Email: ye398@hunter.cuny.edu
Office: 520B Hunter North
Phone: 212-772-4236
Fall 2024 Advising Hours:
Tuesday/Thursday: noon-1:30PM;
Wednesday/Friday: 4-5:30PM
Yayoi Uno Everett is a native of Yokohama, Japan, and joins Hunter College from the University of Illinois at Chicago. She has previously taught at Emory University (2000-14), University of Illinois at Champaign-Urbana (1999-2000), and the University of Colorado at Boulder (1994-98). Her research focuses on the analysis of postwar art music, film, and opera from the perspectives of semiotics, narratology, multimedia theories, cultural studies, and East Asian aesthetics. Her publications include monographs entitled Reconfiguring Myth and Narrative in Contemporary Operas (Indiana University Press, 2015) and The Music of Louis Andriessen (Cambridge University Press, 2006), a co-edited volume Locating East Asia in Western Music, and various peer-reviewed articles on music by Kaija Saariaho, John Adams, Thomas Adeès, Charles Wuorinen, Louis Andriessen, György Ligeti, Elliott Carter, Toru Takemitsu, Toshi Ichiyanagi, Chou-Wen Chung, Lei Liang, Kyong Mee Choi, and Unsuk Chin. Since 2016, she has given invited lectures at Northwestern University, UW Madison, University of South Carolina, University of Miami, UNC Greensboro, McGill University, and University of Michigan, and delivered plenary and keynote addresses at regional and national conferences of Society for Music Theory. She has served on PhD dissertation committees at University of Helsinki, Northwestern University, and Temple University, and guest taught a graduate seminar on Topic Theory and Intertextuality at University of Chicago (2016).

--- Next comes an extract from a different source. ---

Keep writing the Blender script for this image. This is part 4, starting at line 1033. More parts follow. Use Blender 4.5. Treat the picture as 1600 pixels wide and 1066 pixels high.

She is currently co-editing a collection of essays entitled Opera in Flux: Staging, Narrative, Identity (provisional title) under contract with University of Michigan Press.
Everett served as the associate editor of Music Theory Spectrum (2015-18). She served as president for Music Theory Southeast (2010-12) and as member/chair for Society of Music Theory’s Executive Board, Publication Subvention, and Diversity committees (1998-2009). She is the recipient of fellowships and awards from UIC’s Creativity Activity Award, Dean’s Research Award, NEAC Research Fellowship from the Association of Asian Studies, Fox Center for Humanistic Inquiry at Emory University, the Japan Foundation, Bogliasco Foundation, Asian Council, and the National Endowment for Humanities.